Le grand point critique à améliorer sera la batterie lithium-ion. Pour le moment, ce volumineux composant, isolé du feu comme des chocs électriques, situé juste derrière le baquet du pilote, avoue sur la balance un poids de… 320 kilos avec sa boîte de vitesses ! Un point noir, il est vrai grandement compensé par le moteur électrique, fourni par McLaren, et qui ne pèse, lui, que… 18 kilos, pour une puissance maximale équivalente à 260 chevaux. Question vitesse, les Formule E seront limitées à 225 km/h maximum : un train de sénateur comparé à une formule 1 pouvant réaliser des pointes jusqu’à 365 km/h, suffisant néanmoins pour des circuits urbains, d’autant que la propulsion électrique confère un couple très élevé, sans aucun temps de réponse lors des accélérations.
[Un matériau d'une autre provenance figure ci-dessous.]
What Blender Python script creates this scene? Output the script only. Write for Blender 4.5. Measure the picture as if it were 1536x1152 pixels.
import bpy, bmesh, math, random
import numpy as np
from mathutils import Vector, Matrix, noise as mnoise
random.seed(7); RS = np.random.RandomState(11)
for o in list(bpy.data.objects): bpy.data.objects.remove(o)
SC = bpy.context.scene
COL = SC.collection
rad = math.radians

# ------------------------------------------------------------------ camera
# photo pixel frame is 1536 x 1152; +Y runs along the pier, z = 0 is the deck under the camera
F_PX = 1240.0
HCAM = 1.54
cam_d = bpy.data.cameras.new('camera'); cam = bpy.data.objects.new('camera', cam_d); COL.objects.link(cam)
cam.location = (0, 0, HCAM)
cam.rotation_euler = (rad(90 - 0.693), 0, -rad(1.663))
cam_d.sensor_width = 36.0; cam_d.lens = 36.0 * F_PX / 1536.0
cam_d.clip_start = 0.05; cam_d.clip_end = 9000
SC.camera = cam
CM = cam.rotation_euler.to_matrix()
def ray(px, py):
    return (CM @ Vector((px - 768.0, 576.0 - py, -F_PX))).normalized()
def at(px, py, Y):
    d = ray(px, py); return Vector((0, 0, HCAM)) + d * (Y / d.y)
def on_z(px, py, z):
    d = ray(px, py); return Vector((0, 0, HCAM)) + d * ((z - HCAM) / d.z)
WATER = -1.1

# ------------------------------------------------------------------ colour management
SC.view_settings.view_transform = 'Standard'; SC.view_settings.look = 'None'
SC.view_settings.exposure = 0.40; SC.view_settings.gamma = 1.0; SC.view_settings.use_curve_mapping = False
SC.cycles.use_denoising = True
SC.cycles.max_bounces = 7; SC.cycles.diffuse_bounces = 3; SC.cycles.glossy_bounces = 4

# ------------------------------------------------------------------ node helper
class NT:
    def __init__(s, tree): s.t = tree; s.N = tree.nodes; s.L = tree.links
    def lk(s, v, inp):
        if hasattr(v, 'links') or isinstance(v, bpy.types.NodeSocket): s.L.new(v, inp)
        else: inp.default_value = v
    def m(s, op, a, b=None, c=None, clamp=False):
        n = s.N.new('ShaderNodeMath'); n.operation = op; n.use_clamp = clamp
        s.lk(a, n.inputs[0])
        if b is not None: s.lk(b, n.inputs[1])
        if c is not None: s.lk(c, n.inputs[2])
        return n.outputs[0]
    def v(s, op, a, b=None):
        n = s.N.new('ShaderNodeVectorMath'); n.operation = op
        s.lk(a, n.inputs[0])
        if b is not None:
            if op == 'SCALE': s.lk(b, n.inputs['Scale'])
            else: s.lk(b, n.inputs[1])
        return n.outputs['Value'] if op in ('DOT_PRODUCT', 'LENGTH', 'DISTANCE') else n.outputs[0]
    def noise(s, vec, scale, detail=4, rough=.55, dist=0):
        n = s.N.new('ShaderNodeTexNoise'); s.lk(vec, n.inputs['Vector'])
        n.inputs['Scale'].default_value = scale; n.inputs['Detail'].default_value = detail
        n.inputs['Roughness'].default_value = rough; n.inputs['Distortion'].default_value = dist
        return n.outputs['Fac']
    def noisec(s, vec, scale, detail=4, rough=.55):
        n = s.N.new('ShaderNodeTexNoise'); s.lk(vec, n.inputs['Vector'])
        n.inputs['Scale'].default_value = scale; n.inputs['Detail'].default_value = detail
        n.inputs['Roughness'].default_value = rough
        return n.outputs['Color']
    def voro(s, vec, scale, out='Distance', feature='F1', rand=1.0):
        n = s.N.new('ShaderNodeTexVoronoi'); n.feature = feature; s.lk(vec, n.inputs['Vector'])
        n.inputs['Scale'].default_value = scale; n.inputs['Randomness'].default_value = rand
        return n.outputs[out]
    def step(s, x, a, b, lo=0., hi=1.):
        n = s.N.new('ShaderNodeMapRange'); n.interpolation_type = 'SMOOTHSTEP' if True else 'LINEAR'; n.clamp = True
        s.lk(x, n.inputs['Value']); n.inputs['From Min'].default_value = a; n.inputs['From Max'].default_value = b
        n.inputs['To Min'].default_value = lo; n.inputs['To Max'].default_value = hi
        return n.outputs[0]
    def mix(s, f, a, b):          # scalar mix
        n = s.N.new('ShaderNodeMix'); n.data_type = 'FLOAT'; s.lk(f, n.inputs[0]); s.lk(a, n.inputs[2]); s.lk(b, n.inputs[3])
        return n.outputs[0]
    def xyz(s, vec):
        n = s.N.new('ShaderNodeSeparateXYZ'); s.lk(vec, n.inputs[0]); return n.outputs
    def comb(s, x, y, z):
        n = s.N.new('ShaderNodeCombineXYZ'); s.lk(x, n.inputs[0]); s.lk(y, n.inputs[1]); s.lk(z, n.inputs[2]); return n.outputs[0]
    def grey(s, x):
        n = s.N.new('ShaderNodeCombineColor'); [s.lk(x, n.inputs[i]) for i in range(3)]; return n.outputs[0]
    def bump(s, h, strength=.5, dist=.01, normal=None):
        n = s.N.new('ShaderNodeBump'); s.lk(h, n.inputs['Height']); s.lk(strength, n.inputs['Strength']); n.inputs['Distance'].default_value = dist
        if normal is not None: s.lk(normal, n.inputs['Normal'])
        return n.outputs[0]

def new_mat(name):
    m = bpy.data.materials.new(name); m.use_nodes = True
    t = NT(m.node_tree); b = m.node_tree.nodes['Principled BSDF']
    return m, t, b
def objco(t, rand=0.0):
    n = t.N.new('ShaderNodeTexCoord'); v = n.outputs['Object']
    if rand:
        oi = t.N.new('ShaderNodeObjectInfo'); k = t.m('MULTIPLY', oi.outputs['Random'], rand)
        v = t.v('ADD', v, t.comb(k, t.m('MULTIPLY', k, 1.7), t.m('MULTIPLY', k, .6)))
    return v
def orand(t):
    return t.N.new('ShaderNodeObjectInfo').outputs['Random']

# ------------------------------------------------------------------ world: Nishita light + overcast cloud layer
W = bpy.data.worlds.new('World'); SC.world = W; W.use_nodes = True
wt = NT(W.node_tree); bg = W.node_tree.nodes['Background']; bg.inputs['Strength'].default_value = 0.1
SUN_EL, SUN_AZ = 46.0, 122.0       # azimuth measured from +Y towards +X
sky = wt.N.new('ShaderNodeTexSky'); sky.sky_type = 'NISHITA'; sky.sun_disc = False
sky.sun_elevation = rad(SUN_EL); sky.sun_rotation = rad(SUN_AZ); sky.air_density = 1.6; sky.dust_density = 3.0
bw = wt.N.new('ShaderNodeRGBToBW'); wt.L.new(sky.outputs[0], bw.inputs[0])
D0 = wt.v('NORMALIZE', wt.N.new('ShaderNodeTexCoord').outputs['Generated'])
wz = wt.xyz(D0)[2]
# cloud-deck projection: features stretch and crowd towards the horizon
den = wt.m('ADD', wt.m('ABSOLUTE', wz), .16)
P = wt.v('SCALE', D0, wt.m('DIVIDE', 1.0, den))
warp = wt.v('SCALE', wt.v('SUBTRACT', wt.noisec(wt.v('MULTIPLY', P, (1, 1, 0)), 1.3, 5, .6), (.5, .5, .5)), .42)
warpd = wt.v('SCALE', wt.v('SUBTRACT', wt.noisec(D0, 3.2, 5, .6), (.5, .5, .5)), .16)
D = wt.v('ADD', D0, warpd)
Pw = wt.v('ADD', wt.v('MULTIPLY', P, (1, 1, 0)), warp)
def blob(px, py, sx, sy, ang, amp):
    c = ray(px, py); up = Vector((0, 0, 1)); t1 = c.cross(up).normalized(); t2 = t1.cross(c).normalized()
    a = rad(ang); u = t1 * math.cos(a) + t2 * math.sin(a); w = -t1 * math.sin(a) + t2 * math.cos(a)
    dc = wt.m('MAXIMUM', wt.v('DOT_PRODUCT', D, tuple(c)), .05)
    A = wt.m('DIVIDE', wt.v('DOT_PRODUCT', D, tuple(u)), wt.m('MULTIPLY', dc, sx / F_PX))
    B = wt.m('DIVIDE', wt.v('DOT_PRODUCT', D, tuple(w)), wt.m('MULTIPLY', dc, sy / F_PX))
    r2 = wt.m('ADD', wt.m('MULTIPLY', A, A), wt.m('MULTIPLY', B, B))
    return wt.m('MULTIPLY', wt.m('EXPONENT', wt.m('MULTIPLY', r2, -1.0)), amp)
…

Dans les rangs des pilotes, en tout cas, la nouveauté de la formule ne décourage pas les candidats, bien au contraire. Tandis que les contrats sont en train d’être négociés, « je reçois plein de demandes », explique Jean-Paul Driot, le dirigeant de l’écurie française eDAMS, chez qui Nicolas Prost, fils d’Alain, est fortement pressenti. Les candidats viennent de tous les horizons : ex-pilotes de F1, de GP2, d’IndyCar ou d’endurance. « Peut-être que l’on arrive un petit peu tôt. Mais on vit dans un monde qui évolue, et je ne pouvais pas laisser passer une opportunité comme celle-là », ajoute le patron-actionnaire de l’écurie tricolore.